Ob ja/nein, wann, wo ein „Ausgleich“ zwischen Grimm und Polzer stattgefunden hat oder stattfinden wird, ist offen.

Klar dagegen ist: Ein Gemeinderat, der sich zur Gewalt gegenüber dem politischen Gegner hinreißen lässt und offensichtlich über die Frustrationstoleranz eines dreijährigen Kleinkindes verfügt, hat sich final als Mitglied der zivilen Gesellschaft und vor allem als Gemeinderat disqualifiziert.

Die Ungeheuerlichkeit des Gesamtkunstwerks veranlasst die SchwäZ-Redakteurin Regina Braungart zu einem Kommentar mit der (schon reichlich abgenudelten) Headline: „Die Nerven liegen blank“. Darin greift sie den von Efinger eingebrachten Vorschlag eines Untersuchungsausschusses auf. Dieser soll die Ungereimtheiten aus der HGS-Amtszeit aufarbeiten.

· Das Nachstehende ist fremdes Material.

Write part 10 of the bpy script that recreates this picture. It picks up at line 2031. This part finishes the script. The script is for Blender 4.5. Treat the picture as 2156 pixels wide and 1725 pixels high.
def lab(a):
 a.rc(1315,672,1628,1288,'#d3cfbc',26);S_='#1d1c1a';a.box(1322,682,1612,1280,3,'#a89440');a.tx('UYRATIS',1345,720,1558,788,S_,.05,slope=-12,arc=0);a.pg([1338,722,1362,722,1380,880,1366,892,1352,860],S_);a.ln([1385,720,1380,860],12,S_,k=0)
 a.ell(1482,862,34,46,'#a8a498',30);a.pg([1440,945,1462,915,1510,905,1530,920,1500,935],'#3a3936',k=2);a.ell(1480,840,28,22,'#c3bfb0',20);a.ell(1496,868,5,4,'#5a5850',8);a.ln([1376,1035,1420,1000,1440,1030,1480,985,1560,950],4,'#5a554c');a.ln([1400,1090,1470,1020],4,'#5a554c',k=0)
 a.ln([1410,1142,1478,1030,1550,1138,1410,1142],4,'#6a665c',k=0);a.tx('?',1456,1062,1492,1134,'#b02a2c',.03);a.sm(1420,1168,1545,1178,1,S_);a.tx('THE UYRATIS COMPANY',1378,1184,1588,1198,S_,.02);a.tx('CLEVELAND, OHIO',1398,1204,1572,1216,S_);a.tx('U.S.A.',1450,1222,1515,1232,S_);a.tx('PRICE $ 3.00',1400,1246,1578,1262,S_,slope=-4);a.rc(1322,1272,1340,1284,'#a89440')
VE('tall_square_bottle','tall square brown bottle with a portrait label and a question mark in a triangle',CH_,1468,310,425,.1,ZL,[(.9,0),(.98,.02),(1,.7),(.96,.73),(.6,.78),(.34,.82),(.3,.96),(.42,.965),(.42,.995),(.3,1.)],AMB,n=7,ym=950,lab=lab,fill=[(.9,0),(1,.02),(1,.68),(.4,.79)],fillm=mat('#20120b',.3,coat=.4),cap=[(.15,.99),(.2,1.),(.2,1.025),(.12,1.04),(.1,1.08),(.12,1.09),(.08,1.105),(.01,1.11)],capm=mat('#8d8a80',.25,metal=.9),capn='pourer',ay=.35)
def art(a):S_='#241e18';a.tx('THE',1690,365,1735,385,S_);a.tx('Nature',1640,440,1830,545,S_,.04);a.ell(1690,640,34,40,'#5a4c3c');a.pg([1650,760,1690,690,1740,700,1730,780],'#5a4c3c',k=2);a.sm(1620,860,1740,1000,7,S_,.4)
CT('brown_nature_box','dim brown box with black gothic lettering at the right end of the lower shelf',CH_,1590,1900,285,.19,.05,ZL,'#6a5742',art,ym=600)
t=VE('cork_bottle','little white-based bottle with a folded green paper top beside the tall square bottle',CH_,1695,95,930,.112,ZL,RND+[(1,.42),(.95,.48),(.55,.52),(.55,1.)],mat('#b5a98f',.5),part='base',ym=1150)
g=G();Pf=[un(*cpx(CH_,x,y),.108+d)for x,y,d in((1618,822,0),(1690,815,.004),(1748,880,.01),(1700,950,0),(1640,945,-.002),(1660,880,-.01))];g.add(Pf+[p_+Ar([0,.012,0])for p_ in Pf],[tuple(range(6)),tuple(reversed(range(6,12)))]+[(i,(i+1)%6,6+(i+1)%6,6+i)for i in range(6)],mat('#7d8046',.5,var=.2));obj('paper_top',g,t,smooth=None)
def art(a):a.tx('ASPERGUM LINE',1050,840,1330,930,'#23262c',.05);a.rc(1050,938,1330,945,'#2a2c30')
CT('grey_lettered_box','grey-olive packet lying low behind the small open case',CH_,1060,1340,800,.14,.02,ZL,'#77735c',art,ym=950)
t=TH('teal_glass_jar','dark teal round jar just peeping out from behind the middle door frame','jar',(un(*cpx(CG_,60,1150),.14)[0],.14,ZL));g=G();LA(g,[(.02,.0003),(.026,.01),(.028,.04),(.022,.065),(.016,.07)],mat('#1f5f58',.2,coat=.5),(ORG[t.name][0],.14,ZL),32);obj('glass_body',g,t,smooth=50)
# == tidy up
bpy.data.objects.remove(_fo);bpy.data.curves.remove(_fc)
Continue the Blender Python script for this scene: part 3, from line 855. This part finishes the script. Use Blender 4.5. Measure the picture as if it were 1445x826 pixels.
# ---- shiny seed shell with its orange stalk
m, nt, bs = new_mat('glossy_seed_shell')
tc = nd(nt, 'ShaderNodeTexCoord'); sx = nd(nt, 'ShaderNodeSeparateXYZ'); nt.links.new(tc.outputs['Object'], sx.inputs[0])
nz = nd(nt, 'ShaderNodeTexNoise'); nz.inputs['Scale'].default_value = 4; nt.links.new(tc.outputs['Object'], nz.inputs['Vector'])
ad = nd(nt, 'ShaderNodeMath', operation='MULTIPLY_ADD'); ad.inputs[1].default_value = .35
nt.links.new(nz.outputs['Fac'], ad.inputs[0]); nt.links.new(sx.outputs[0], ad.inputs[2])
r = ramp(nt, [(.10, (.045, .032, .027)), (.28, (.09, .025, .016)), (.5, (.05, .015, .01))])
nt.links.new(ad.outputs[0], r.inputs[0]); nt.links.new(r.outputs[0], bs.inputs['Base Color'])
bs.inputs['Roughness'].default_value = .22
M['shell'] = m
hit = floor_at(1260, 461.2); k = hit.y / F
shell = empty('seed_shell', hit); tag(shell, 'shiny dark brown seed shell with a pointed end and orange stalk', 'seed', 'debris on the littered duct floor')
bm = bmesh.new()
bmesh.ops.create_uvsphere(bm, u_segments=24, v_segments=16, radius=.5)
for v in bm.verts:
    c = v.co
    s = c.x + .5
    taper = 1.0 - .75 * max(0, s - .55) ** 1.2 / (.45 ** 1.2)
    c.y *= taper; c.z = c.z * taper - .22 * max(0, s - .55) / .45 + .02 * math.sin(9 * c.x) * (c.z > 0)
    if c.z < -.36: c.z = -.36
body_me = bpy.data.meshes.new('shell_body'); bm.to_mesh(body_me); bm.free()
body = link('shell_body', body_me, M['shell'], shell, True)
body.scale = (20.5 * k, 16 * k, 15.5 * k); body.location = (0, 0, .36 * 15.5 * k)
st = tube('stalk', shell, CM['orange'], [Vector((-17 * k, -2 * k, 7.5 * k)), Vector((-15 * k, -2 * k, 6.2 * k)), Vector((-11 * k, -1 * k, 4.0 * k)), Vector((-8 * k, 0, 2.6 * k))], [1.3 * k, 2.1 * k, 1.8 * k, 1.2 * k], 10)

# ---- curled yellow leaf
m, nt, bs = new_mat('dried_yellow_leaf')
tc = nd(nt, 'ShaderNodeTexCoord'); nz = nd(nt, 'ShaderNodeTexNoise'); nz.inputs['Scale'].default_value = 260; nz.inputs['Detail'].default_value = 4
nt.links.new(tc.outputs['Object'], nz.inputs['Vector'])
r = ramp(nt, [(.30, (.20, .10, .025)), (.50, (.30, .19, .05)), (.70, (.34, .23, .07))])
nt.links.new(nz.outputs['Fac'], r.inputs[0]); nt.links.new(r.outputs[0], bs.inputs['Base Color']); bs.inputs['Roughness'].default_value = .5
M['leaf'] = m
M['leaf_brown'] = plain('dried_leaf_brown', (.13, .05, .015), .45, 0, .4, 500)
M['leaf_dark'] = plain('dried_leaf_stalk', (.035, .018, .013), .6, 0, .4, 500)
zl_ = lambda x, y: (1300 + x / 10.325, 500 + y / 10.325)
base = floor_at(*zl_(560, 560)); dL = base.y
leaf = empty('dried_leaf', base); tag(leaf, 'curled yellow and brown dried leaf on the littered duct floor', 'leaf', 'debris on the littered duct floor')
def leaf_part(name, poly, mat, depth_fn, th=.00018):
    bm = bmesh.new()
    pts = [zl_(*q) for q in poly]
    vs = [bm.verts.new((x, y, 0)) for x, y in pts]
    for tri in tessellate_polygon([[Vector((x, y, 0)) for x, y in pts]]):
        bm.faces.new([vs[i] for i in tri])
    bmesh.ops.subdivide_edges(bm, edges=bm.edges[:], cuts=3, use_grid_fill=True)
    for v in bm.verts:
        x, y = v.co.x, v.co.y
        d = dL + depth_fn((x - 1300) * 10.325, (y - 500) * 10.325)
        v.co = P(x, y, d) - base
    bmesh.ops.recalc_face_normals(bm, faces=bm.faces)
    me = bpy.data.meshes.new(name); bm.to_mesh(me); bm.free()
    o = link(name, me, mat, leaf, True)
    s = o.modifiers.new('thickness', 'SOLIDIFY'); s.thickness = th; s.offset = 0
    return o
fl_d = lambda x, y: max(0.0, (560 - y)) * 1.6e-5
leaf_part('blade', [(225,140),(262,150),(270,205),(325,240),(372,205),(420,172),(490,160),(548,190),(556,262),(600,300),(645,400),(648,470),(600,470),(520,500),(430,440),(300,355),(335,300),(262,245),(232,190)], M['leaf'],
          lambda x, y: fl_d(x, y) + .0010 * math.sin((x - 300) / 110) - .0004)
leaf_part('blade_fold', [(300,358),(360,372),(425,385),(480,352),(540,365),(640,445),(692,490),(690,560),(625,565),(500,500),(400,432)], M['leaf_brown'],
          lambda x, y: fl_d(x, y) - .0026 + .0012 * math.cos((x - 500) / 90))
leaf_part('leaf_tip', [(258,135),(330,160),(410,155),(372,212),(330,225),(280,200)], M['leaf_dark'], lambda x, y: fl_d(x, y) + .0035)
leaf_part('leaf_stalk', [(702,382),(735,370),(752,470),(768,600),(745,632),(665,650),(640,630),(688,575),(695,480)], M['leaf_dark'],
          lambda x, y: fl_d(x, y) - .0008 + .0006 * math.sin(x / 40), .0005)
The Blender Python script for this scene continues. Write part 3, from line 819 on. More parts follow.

Bisher in der dazu kommentierenden Publizistik (Wow! Das habe ich jetzt aber mal elegant umschifft …) ungeklärt ist die Frage, ob es so etwas wie einen Untersuchungsausschuss auf Kommunalebene geben kann. Zwar mag es dem kommunalen Gremium freigestellt sein, Ausschüsse beliebiger Art und Funktion zu bilden. Es fragt sich nur, welche Kompetenzen die Mitglieder eines solchen Ausschusses – Gemeinderäte im Ehrenamt – haben können. Mit den weitreichenden Befugnissen eines parlamentarischen Untersuchungsausschusses ist ein solcher vermutlich nicht zu vergleichen.